L’Europa vive in un tempo sospeso, paralizzata dalla scelta impossibile tra un protettore americano che si ritira e l’opposizione al vicino eurasiatico (la Russia) che è parte integrante dell’ecosistema BRICS+ in espansione. L’Ue osserva con crescente ansia come l’agenda dei BRICS+ – sicurezza alimentare ed energetica, sviluppo infrastrutturale, transizione climatica “non punitiva” – stia diventando irresistibile per i suoi vicini in Africa e Balcani. L’Europa è tagliata fuori da questo circuito finanziario e politico alternativo, e la sua stagnazione produttiva la rende poi un partner sempre meno attraente per il Sud Globale in movimento. L’Europa rischia di diventare un’isola di relativo benessere in declino in un mondo che sta adottando altri standard.
L’Asia vive in un altro secolo e fornisce la potenza motrice dei BRICS+. La Cina non è solo un membro; ne è il principale finanziatore, il fulcro tecnologico e il propugnatore dei commerci. L’India è il contrappeso democratico e demografico, il ponte con il mondo anglosassone e il garante che il blocco non diventi un’alleanza antioccidentale. Insieme, forniscono la massa critica economica, tecnologica e militare che rende i BRICS+ credibili. I successi asiatici in produttività, descritti dai dati del 2025, sono la garanzia di sostenibilità del progetto. I BRICS+ offrono all’Asia un mercato interno protetto, rotte commerciali alternative (via Iran, Russia, Africa) e un peso collettivo nelle negoziazioni climatiche e tecnologiche con l’Occidente. È la proiezione del sistema della loro ascesa.
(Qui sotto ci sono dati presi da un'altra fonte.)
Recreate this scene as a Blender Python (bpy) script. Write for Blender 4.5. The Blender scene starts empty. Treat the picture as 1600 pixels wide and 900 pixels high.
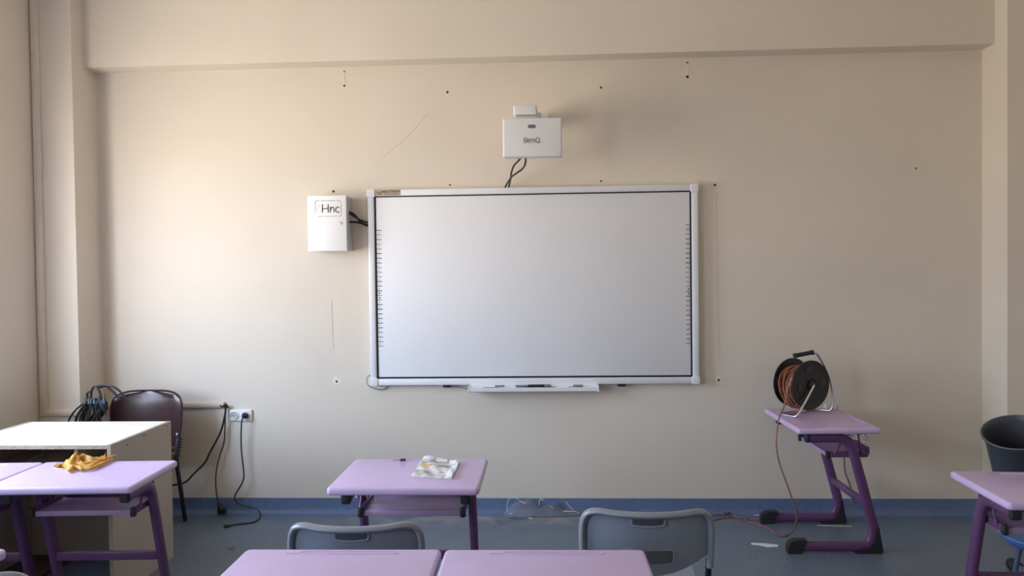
import bpy, bmesh, math, random
from mathutils import Vector, Matrix
random.seed(7)
C = bpy.context.scene.collection
PI = math.pi

# ------------------------------------------------------------------ camera
F, PITCH, YAW, ROLL, DIST, HEIGHT = 1203.2, 0.0209, 0.0488, -0.0129, 5.547, 1.756
def cam_axes():
    cy, sy = math.cos(YAW), math.sin(YAW)
    right = Vector((cy, sy, 0)); f = Vector((-sy, cy, 0)); up = Vector((0, 0, 1))
    f2 = f*math.cos(PITCH) - up*math.sin(PITCH); u2 = up*math.cos(PITCH) + f*math.sin(PITCH)
    return right*math.cos(ROLL) + u2*math.sin(ROLL), -right*math.sin(ROLL) + u2*math.cos(ROLL), f2
AX, AY, AZ = cam_axes()
cam_data = bpy.data.cameras.new('camera'); cam = bpy.data.objects.new('camera', cam_data); C.objects.link(cam)
cam_data.sensor_width = 36; cam_data.lens = F/1600*36; cam_data.clip_start = .05; cam_data.clip_end = 200
M = Matrix((AX, AY, -AZ)).transposed().to_4x4(); M.translation = Vector((0, -DIST, HEIGHT)); cam.matrix_world = M
bpy.context.scene.camera = cam
def ray(px, py): return Vector((0, -DIST, HEIGHT)), AZ + AX*(px-800)/F - AY*(py-450)/F
def onY(px, py, Y):            # point of the vertical plane y = Y seen there
    o, d = ray(px, py); return o + d*((Y-o.y)/d.y)
def onZ(px, py, Z):            # point of the level plane z = Z seen there
    o, d = ray(px, py); return o + d*((Z-o.z)/d.z)
def onX(px, py, X):
    o, d = ray(px, py); return o + d*((X-o.x)/d.x)

# ------------------------------------------------------------------ sky, daylight, exposure
XL, XR, YB, ZC = -3.60, 3.75, -9.0, 3.95      # room
WIN = [(-3.0, -1.0), (-6.2, -4.6)]; WZ = (1.0, 2.8)
world = bpy.data.worlds.new('sky'); bpy.context.scene.world = world; world.use_nodes = True
nt = world.node_tree; nt.nodes.clear()
def N(t, typ, **kw):
    n = t.nodes.new(typ)
    for k, v in kw.items(): setattr(n, k, v)
    return n
tc = N(nt, 'ShaderNodeTexCoord'); sx = N(nt, 'ShaderNodeSeparateXYZ'); cr = N(nt, 'ShaderNodeValToRGB')
mp = N(nt, 'ShaderNodeMapRange'); mp.inputs['From Min'].default_value = -1; mp.inputs['From Max'].default_value = 1
bg = N(nt, 'ShaderNodeBackground'); wo = N(nt, 'ShaderNodeOutputWorld')
nt.links.new(tc.outputs['Generated'], sx.inputs[0]); nt.links.new(sx.outputs['Z'], mp.inputs['Value'])
nt.links.new(mp.outputs[0], cr.inputs[0]); nt.links.new(cr.outputs[0], bg.inputs[0]); nt.links.new(bg.outputs[0], wo.inputs[0])
e = cr.color_ramp.elements
e[0].position = 0.0; e[0].color = (.76, .68, .57, 1)          # sunlit ground outside
e[1].position = 1.0; e[1].color = (.42, .58, .90, 1)
for p, c in ((.485, (.74, .66, .56, 1)), (.515, (.70, .75, .83, 1)), (.68, (.56, .70, .95, 1))):
    k = e.new(p); k.color = c
bg.inputs['Strength'].default_value = 17.9
for y0, y1 in WIN:
    l = bpy.data.lights.new('window_daylight', 'AREA'); l.shape = 'RECTANGLE'; l.size = y1-y0; l.size_y = WZ[1]-WZ[0]
    l.cycles.is_portal = True
    o = bpy.data.objects.new('window_daylight', l); C.objects.link(o)
    o.matrix_world = Matrix(((0, 0, -1, XL-.11), (1, 0, 0, (y0+y1)/2), (0, -1, 0, (WZ[0]+WZ[1])/2), (0, 0, 0, 1)))
vs = bpy.context.scene.view_settings
vs.view_transform = 'Standard'; vs.look = 'None'; vs.gamma = 1; vs.exposure = 0.0; vs.use_curve_mapping = False
bpy.context.scene.cycles.max_bounces = 12; bpy.context.scene.cycles.diffuse_bounces = 8
bpy.context.scene.cycles.transparent_max_bounces = 16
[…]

Per l’Oceania, l’espansione dei BRICS+ ridefinisce la geografia della pressione strategica. Paesi come le Fiji o Papua Nuova Guinea guardano con interesse crescente alla NDB per finanziare l’adattamento climatico, un’area in cui i tradizionali donatori occidentali sono percepiti come lenti e insufficienti. Australia e Nuova Zelanda si trovano a navigare in un Pacifico dove l’influenza cinese (nel quadro BRICS+) e le offerte di cooperazione climatica del Brasile competono direttamente con la loro tradizionale leadership. Il “vicinato” strategico si allarga: non è più solo il Sud-Est asiatico, ma l’intero emisfero Sud che si coordina tramite i BRICS+.
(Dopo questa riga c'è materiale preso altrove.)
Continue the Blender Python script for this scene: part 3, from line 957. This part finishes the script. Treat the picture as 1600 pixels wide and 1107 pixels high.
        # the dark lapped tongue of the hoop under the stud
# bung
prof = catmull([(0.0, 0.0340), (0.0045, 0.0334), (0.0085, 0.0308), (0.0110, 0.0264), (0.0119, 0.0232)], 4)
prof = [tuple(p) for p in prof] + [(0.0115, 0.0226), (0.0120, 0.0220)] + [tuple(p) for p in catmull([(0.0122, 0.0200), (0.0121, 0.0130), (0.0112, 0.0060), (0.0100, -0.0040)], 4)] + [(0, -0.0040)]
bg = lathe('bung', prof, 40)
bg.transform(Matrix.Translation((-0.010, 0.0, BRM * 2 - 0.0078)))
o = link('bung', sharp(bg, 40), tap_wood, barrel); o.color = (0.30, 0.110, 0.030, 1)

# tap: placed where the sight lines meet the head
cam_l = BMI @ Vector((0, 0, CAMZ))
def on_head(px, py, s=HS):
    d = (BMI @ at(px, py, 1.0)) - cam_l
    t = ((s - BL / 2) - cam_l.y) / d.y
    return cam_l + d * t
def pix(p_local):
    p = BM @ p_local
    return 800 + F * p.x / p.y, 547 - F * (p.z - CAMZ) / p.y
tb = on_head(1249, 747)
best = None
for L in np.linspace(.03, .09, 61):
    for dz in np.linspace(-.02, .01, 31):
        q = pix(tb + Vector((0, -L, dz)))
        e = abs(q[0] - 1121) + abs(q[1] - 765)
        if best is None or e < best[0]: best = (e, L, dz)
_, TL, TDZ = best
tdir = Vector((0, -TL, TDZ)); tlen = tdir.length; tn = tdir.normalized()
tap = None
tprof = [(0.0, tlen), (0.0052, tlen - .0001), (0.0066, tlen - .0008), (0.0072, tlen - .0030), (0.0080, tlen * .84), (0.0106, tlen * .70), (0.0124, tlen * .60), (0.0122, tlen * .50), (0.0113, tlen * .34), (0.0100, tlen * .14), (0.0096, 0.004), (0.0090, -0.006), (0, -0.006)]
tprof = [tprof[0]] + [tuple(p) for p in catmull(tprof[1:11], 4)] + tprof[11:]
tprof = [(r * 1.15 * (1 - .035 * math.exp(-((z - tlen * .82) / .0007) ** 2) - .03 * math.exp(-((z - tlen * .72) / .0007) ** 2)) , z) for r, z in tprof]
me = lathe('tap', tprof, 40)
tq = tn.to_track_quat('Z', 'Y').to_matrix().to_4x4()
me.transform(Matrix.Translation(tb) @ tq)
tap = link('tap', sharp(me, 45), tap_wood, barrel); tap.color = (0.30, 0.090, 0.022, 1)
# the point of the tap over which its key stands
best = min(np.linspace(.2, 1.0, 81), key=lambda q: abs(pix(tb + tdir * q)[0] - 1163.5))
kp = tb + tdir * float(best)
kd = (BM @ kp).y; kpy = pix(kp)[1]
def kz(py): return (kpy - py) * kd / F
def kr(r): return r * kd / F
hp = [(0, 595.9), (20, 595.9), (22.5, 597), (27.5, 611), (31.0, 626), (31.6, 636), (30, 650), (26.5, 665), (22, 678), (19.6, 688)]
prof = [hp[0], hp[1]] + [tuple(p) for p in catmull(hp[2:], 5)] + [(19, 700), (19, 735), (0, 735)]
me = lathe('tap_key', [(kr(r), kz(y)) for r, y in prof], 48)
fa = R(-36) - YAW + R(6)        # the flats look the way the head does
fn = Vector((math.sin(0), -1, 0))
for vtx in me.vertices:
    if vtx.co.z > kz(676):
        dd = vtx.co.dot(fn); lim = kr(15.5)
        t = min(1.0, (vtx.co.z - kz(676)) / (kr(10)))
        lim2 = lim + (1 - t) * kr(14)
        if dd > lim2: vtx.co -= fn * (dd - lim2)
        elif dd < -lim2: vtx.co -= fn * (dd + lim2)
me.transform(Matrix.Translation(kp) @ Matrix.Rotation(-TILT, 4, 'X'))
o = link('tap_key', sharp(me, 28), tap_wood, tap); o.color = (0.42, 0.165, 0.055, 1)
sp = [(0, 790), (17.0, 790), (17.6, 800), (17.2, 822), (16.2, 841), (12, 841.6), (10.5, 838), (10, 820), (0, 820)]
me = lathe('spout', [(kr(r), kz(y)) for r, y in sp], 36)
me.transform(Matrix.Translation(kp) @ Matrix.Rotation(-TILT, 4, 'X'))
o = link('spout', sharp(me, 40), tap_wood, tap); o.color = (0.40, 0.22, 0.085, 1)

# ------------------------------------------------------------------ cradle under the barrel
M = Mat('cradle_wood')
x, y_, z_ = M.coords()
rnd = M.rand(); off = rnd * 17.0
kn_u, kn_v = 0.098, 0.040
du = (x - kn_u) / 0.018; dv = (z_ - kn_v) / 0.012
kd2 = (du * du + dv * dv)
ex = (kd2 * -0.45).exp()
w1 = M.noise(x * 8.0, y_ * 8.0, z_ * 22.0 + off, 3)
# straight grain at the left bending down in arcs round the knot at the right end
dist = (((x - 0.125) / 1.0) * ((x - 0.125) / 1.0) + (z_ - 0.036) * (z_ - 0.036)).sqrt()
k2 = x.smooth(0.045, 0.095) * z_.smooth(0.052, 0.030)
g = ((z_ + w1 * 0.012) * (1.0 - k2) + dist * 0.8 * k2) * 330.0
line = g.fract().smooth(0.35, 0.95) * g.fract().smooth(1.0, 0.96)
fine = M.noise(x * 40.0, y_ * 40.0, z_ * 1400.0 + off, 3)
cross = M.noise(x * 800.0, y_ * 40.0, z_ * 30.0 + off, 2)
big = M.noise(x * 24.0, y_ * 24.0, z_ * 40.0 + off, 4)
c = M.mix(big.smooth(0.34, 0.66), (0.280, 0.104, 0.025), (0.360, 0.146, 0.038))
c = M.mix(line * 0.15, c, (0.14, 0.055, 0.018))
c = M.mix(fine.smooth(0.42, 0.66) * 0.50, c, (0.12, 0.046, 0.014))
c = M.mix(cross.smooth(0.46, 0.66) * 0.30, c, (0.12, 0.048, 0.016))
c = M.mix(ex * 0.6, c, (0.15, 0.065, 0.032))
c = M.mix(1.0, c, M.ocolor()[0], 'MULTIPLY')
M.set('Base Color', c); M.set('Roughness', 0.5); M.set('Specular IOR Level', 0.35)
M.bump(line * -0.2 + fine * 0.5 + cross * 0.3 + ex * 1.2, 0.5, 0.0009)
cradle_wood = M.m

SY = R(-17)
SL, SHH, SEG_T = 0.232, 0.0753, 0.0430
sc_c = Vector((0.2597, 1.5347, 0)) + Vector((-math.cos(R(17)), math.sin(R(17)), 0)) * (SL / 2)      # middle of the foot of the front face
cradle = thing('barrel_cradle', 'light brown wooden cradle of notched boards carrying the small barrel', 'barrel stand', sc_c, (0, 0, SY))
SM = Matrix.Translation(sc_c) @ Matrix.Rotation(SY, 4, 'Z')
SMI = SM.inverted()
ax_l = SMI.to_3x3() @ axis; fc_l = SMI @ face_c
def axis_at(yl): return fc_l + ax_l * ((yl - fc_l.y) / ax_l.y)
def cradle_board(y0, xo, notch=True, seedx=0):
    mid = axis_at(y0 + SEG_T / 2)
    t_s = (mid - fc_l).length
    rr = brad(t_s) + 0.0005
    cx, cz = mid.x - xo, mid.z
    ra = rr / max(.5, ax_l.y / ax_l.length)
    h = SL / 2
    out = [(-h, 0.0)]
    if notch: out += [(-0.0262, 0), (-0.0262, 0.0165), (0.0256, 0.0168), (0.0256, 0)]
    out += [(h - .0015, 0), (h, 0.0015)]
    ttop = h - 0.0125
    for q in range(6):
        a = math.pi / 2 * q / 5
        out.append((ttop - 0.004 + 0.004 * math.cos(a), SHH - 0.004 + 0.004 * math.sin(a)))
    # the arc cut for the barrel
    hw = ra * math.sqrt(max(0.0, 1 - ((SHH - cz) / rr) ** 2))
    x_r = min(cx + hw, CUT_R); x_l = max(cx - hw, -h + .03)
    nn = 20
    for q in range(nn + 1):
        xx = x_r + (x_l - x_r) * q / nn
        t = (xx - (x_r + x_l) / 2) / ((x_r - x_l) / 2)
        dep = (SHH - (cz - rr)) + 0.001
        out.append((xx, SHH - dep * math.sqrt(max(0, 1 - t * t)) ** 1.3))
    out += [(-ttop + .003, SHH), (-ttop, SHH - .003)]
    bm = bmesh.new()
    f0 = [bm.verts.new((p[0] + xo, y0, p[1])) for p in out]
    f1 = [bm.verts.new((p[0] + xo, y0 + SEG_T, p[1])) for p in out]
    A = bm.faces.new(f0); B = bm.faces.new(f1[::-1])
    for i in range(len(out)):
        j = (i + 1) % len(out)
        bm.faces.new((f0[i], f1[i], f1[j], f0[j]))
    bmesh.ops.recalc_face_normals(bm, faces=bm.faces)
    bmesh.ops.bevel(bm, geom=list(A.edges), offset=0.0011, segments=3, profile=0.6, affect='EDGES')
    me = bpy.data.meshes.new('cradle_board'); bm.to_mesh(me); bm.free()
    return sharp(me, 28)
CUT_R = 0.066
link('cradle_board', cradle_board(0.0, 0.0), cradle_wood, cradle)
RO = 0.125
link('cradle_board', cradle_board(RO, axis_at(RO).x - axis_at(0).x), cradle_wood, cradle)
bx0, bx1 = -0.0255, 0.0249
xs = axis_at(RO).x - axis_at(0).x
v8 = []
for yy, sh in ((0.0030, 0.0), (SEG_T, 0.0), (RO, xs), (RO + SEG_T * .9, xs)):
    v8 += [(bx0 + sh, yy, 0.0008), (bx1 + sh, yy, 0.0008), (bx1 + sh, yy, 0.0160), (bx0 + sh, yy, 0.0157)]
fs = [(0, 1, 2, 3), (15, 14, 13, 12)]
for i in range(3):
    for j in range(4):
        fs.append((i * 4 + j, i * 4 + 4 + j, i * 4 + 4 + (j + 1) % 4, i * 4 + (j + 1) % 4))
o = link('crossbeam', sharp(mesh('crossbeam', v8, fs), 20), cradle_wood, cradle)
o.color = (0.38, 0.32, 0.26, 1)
I dati del 2025 sul sorpasso produttivo asiatico spiegano perché i BRICS+ non sono un’utopia. Hanno un motore economico reale e dinamico. La stagnazione europea e l’isolazionismo americano creano un vuoto di domanda e di investimento. I BRICS+, con la loro crescita sostenuta, stanno creando un circuito economico integrato: materie prime dall’Africa e America Latina, trasformazione manifatturiera e tecnologia dall’Asia, finanziamento dalla NDB, consumo da una borghesia in espansione in tutti i paesi membri. È un embrione di globalizzazione parallela, con standard e istituzioni propri.
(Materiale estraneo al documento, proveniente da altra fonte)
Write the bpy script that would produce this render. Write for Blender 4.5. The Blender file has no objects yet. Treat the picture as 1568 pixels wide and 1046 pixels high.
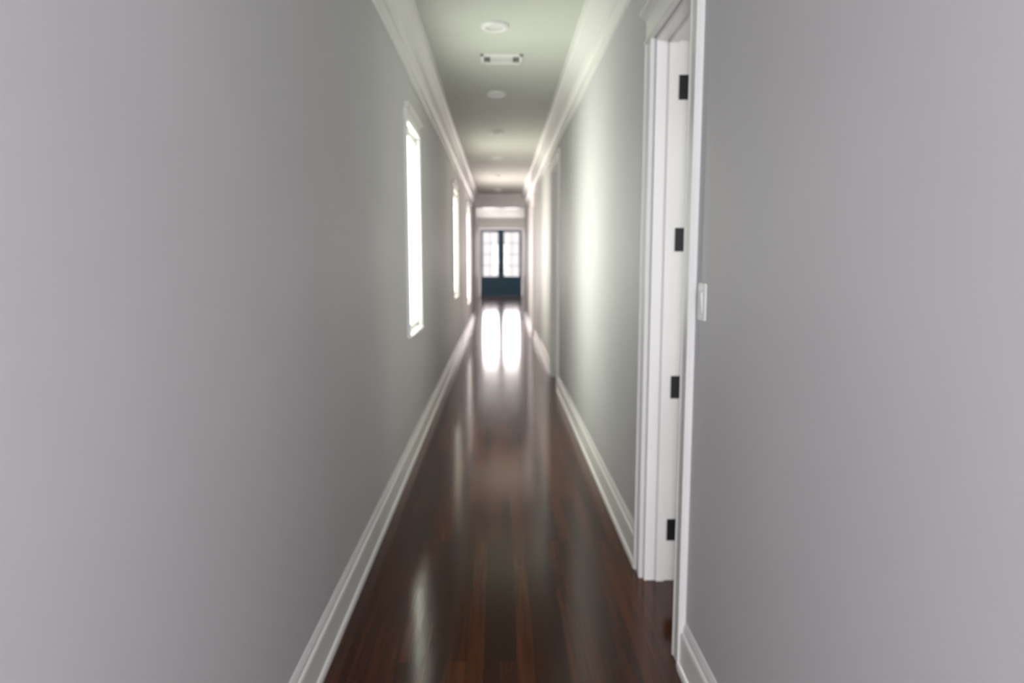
import bpy, bmesh, math
from mathutils import Vector, Matrix
sc = bpy.context.scene
sc.view_settings.view_transform = 'Standard'
sc.view_settings.look = 'None'
sc.view_settings.exposure = 0.0

# ------------------------------------------------------------ materials
def new_mat(name):
    m = bpy.data.materials.new(name); m.use_nodes = True
    nt = m.node_tree
    return m, nt, nt.nodes['Principled BSDF']

def paint(name, col, rough, var=0.03, scale=3.0, bump=0.0, spec=0.5):
    m, nt, b = new_mat(name)
    tc = nt.nodes.new('ShaderNodeTexCoord')
    n = nt.nodes.new('ShaderNodeTexNoise'); n.inputs['Scale'].default_value = scale
    n.inputs['Detail'].default_value = 3
    nt.links.new(tc.outputs['Object'], n.inputs['Vector'])
    r = nt.nodes.new('ShaderNodeValToRGB')
    c = Vector(col)
    r.color_ramp.elements[0].position = .3; r.color_ramp.elements[1].position = .7
    r.color_ramp.elements[0].color = (*(c*(1-var)), 1)
    r.color_ramp.elements[1].color = (*(c*(1+var)), 1)
    nt.links.new(n.outputs['Fac'], r.inputs['Fac'])
    nt.links.new(r.outputs['Color'], b.inputs['Base Color'])
    b.inputs['Roughness'].default_value = rough
    b.inputs['Specular IOR Level'].default_value = spec
    if bump:
        n2 = nt.nodes.new('ShaderNodeTexNoise'); n2.inputs['Scale'].default_value = 180
        nt.links.new(tc.outputs['Object'], n2.inputs['Vector'])
        bp = nt.nodes.new('ShaderNodeBump'); bp.inputs['Strength'].default_value = bump
        bp.inputs['Distance'].default_value = .002
        nt.links.new(n2.outputs['Fac'], bp.inputs['Height'])
        nt.links.new(bp.outputs['Normal'], b.inputs['Normal'])
    return m

M_wall = paint('wall_paint_grey', (.56, .548, .552), .55, .02, 2.0, .05, .35)
M_ceil = paint('ceiling_paint', (.58, .59, .54), .6, .02, 2.0, .05, .3)
M_trim = paint('trim_semigloss_white', (.82, .81, .79), .26, .015, 4.0)
M_teal = paint('door_teal_paint', (.010, .065, .110), .35, .08, 5.0)
M_black = paint('hinge_bronze_black', (.010, .010, .014), .45, .1, 20.0, 0, .3)
M_dark = paint('slot_dark', (.05, .05, .05), .8, .05, 10.0)
M_plast = paint('plastic_white', (.76, .76, .74), .35, .01, 10.0)
M_lens = paint('downlight_lens', (.66, .66, .63), .4, .01, 10.0)

def glass_mat():
    m = bpy.data.materials.new('window_glass'); m.use_nodes = True
    nt = m.node_tree; nt.nodes.clear()
    o = nt.nodes.new('ShaderNodeOutputMaterial')
    mx = nt.nodes.new('ShaderNodeMixShader'); mx.inputs[0].default_value = .06
    t = nt.nodes.new('ShaderNodeBsdfTransparent'); t.inputs[0].default_value = (.97, .99, .97, 1)
    g = nt.nodes.new('ShaderNodeBsdfGlossy'); g.inputs['Roughness'].default_value = .02
    nt.links.new(t.outputs[0], mx.inputs[1]); nt.links.new(g.outputs[0], mx.inputs[2])
    nt.links.new(mx.outputs[0], o.inputs[0])
    return m
M_glass = glass_mat()

def floor_mat():
    m, nt, b = new_mat('hardwood_dark_glossy')
    L = nt.links
    tc = nt.nodes.new('ShaderNodeTexCoord')
    mp = nt.nodes.new('ShaderNodeMapping'); mp.inputs['Rotation'].default_value = (0, 0, math.pi/2)
    L.new(tc.outputs['Object'], mp.inputs['Vector'])
    br = nt.nodes.new('ShaderNodeTexBrick')
    br.inputs['Scale'].default_value = 1.0
    br.inputs['Brick Width'].default_value = 1.7
    br.inputs['Row Height'].default_value = .062
    br.inputs['Mortar Size'].default_value = .0010
    br.inputs['Color1'].default_value = (0, 0, 0, 1); br.inputs['Color2'].default_value = (1, 1, 1, 1)
    br.inputs['Mortar'].default_value = (0, 0, 0, 1)
    br.offset = .37; br.offset_frequency = 3
    L.new(mp.outputs[0], br.inputs['Vector'])
    mp2 = nt.nodes.new('ShaderNodeMapping'); mp2.inputs['Scale'].default_value = (28, 1.2, 1)
    L.new(tc.outputs['Object'], mp2.inputs['Vector'])
    gn = nt.nodes.new('ShaderNodeTexNoise'); gn.inputs['Scale'].default_value = 1.6
    gn.inputs['Detail'].default_value = 6; gn.inputs['Distortion'].default_value = .6
    L.new(mp2.outputs[0], gn.inputs['Vector'])
    mix = nt.nodes.new('ShaderNodeMix'); mix.data_type = 'FLOAT'; mix.inputs[0].default_value = .62
    L.new(br.outputs['Color'], mix.inputs[2]); L.new(gn.outputs['Fac'], mix.inputs[3])
    r = nt.nodes.new('ShaderNodeValToRGB'); e = r.color_ramp.elements
    e[0].position = .15; e[0].color = (.014, .004, .002, 1)
    e[1].position = .85; e[1].color = (.125, .031, .007, 1)
    k = e.new(.5); k.color = (.046, .0115, .0038, 1)
    L.new(mix.outputs[0], r.inputs['Fac'])
    L.new(r.outputs['Color'], b.inputs['Base Color'])
    b.inputs['Specular IOR Level'].default_value = .29
    rr = nt.nodes.new('ShaderNodeMapRange')
    rr.inputs['To Min'].default_value = .09; rr.inputs['To Max'].default_value = .17
    L.new(gn.outputs['Fac'], rr.inputs['Value']); L.new(rr.outputs[0], b.inputs['Roughness'])
    bp = nt.nodes.new('ShaderNodeBump'); bp.inputs['Strength'].default_value = .15
    bp.inputs['Distance'].default_value = .001
    L.new(br.outputs['Fac'], bp.inputs['Height']); bp.invert = True
    L.new(bp.outputs['Normal'], b.inputs['Normal'])
    return m
M_floor = floor_mat()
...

La domanda per il 2026 diventa quindi: assisteremo alla cristallizzazione di due sistemi globali parzialmente integrati?
La sfida non è più immaginare un tempo condiviso con un unico orologiaio, l’Occidente, ma prevenire che la desincronizzazione dei tempi storici degeneri in uno scontro frontale tra due sistemi, uno vecchio ed uno emergente. Il successo o il fallimento dei BRICS+ come piattaforma di governance concreta – al di là della retorica – sarà il fattore determinante della stabilità mondiale nel prossimo decennio. L’Europa, immobile, rischia di essere il terreno di scontro, non più l’attore.